Post by lwd » Fri Oct 22, 2010 2:04 pm

Karl Heidenreich wrote: ... But during the last three years I have been standing this "US is the only one that made a good ship, a good fighter and had the best of this and the best of that" from a certain and precise group of people.
Who? I certainly haven't seen anyone saying that. But then we've come to expect strawmen like this from you.
And you know what? After a little time in front of the computer you can check that during WWII USA did not have the best tanks, nor the best pilots, nor the best battleship.
That's clearly debateable. In part because exactly what defines "best" is unclear or in dispute.

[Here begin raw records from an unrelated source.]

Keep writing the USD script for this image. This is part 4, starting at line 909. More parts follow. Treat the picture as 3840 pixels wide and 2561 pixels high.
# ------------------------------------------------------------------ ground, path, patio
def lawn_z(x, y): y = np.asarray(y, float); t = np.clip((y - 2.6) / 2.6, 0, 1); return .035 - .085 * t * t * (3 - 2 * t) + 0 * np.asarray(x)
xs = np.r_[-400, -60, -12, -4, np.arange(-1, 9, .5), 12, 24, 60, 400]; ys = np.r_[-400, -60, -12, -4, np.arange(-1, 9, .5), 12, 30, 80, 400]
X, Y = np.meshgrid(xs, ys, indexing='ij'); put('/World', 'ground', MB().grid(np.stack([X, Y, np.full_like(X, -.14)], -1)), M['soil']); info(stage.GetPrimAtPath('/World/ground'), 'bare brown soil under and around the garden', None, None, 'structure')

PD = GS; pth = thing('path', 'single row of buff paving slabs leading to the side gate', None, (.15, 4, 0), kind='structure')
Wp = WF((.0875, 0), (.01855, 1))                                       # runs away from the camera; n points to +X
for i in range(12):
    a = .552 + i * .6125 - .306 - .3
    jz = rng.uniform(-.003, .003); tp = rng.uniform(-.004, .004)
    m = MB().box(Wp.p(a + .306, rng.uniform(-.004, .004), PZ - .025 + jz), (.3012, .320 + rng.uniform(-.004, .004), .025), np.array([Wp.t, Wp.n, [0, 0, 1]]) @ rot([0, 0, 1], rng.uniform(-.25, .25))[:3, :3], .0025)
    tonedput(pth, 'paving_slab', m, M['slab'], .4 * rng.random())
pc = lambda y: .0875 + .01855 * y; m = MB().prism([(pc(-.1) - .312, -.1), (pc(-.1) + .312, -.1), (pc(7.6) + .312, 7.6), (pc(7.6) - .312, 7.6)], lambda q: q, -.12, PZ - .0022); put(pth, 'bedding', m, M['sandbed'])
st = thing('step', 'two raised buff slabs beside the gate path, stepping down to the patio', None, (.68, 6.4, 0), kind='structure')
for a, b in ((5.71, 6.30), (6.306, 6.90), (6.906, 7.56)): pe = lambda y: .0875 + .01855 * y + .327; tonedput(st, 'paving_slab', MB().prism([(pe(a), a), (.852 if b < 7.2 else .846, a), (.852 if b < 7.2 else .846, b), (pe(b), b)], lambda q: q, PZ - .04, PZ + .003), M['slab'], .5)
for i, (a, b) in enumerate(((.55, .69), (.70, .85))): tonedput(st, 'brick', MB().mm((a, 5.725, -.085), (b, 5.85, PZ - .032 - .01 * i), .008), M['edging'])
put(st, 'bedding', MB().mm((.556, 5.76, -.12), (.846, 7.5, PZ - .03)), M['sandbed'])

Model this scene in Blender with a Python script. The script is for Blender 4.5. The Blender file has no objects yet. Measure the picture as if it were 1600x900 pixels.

So what is wrong in making the point?
It's the fact that the points you try to make are either debateable or wrong. Let's take an example from the above. You say the US didn't have the best tanks correct? In that case what tank existant at that time would have doen a better job for the US in WWII? I.e. I'm defining best as most useful to the US in defeating the axis. Or if you want to go with direct stats who produced a better light tank than the US during WWII? The same can be said of battleships. Who produced a more useful battleship than the US in world war 2? I can even open this up to useful to any of the participating countries and I don't think the answer will change.
You came forward at any opportunity to point out something that navweaps or Hogan"s Heroes say about the nazis or the japs.
....
I don't know what you have against navweapons other than it often refutes your points. As has been said many times it is hardly the last word but it's a good place to start and I've yet to see anything from you that brings that into question yet you keep complaining about it.